I had a lot of nicknames in high school. Some of my favourites were: C, Big Guy, Malachi, and Bennyhana. No one ever called me Ben except my parents (unless my mother went apoplectic and called me Bill, her hated brother’s name, Brian, Beelzebub, or whatever until she remembered what she named me). I liked the nicknames. They gave me roles to play instead of who I feared I really was… a dork. I didn’t want to be that. I wasn’t smart or cool enough to stand under that neon sign of individuality. I even tried changing my name to B. J. to shed that terrifying identity, but that went over about as well as my desire to have long hair in a largely republican family. So I was Ben until college.

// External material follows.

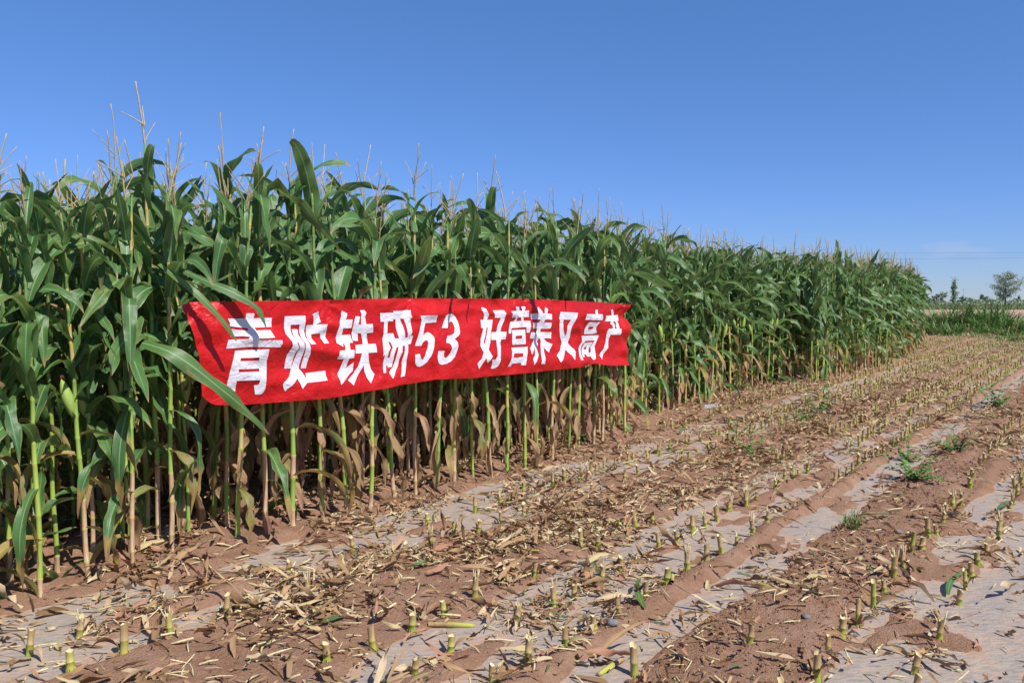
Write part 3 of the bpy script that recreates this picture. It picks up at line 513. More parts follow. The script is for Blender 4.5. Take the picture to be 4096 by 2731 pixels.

When I started at Saint John’s University, I immediately became Daniel. It confused some people and hurt my parents, but they tried to respect it. I loved it. College was a fresh start with a fresh name. No one knew I had been five feet until 9th grade or that I gained thirty pounds over the summer before 8th grade. No one knew I had been kicked off buses or picked up by the cops for breaking curfew. It was a new day!

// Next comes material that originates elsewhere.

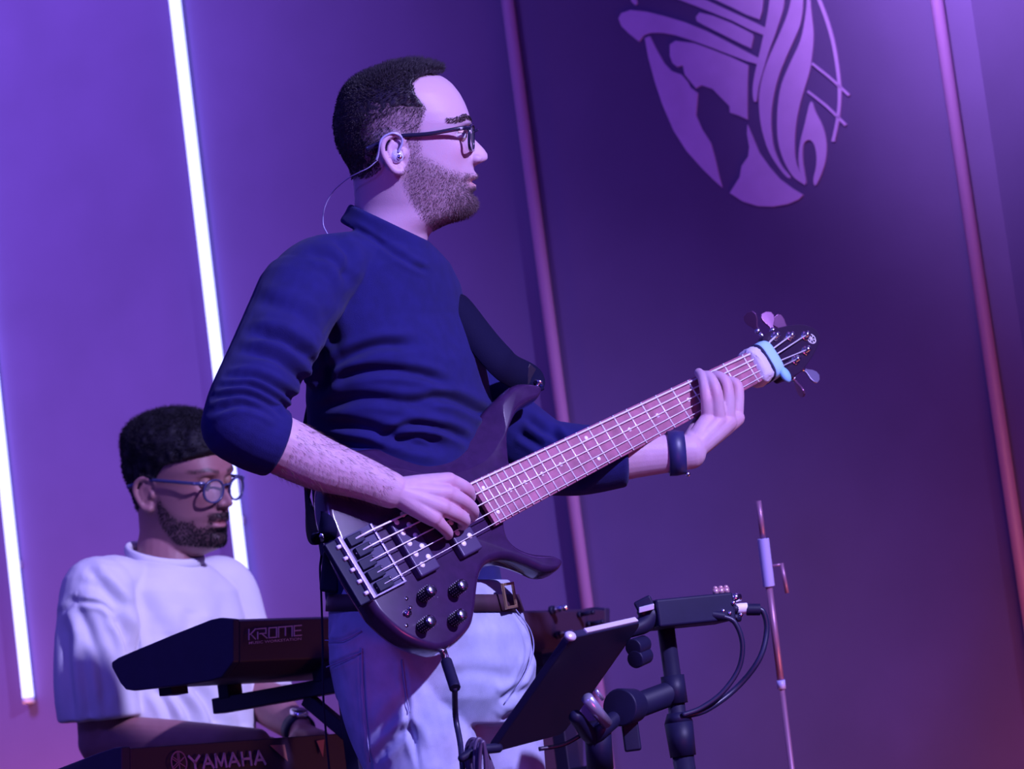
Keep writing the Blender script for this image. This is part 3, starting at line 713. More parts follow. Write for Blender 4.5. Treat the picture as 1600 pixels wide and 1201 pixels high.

That lasted until December when my editor on the newspaper told me no one could find me in the directory (we were listed by our first names). While I was proofing newspaper tiles, I saw he christened me “B. Daniel” on my by-line. He said it sounded catchy, and I agreed. A new era began as I embraced B. Daniel as my moniker. I was becoming well-known for student politics and my newspaper columns. I was unique and felt powerful. I still hid the inner dork (unless my friends and I had Star Wars marathons, which, by definition, epitomize dork), but I was no longer afraid of being weak and shy. As B. Daniel, I was outspoken and sassy. I lipped off to Austrian nobility and entertained friends with stories. People I didn’t know personally would come up to me and congratulate me on my articles. They felt like they knew me.

But they didn’t.

Oh, the irony. The whole “B. Daniel” name was given to me. Who I was had been defined by someone else. I didn’t know me. I became so wrapped up in the “B. Daniel” persona I had been given and cultivated, I felt like I was losing my true individuality to a monster I helped create. I realized several of my friends didn’t know me well. If I weren’t bouncing around, they said, “Who are you?” I felt trapped. So I decided to pull back, stop using B. Daniel as my public name and allow a little of the weaker, quieter Ben to come back out. I told my most intimate friends and family to call me Ben to remove any barriers being B. Daniel had set up between us. I am now Benjamin Daniel Rösch and proud of it.

It’s crazy, but I had to run away from who I was to become who I am. And it has made all the difference.